Achieving Full Citizenship: An Institutional Approach to the Political Incorporation of Immigrants and Refugees in the United States and Canada

Irene Hanneke Ina Bloemraad
Sociology, Harvard University - UNITED STATES, 2003
May, 2003
Doctoral thesis


How do immigrants and refugees achieve full citizenship in their adopted country? Borrowing from theories of neo-institutionalism and the literature on social movements, I argue that immigrants, as outsiders, must mobilize themselves to become politically incorporated, but that mobilization dynamics are nested within the broader political and social institutions of the receiving society. In particular, I propose that newcomer settlement and diversity policies affect the process and outcome of political incorporation. Such policies create interpretative effects that shape immigrants' understanding of citizenship, and they provide material resources that can enhance newcomers' ability to mobilize by increasing organizational capacity and opportunities for leadership, I substantiate my argument with a study of four communities--Portuguese immigrants and Vietnamese refugees in Toronto and Boston--that relies on 147 qualitative interviews, documentary materials from ethnic organizations and government, and U.S. and Canadian census data.
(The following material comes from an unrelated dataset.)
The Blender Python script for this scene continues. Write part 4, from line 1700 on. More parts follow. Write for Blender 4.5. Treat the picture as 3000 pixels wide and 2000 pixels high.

Given Canadian policies of official multiculturalism and newcomer settlement, we would expect greater political incorporation by immigrants in Canada than in the United States. Conversely, the existence of a U.S. refugee resettlement policy means that we should see fewer cross-national differences among refugees, but greater differences in political incorporation between refugee and non-refugee populations in the United States. I look at three indicators of political incorporation, naturalization, advocacy and immigrants' election to political office, and find that these hypotheses are largely born out. Problems of political incorporation might have less to do with the immigrants we receive than the reception we give them.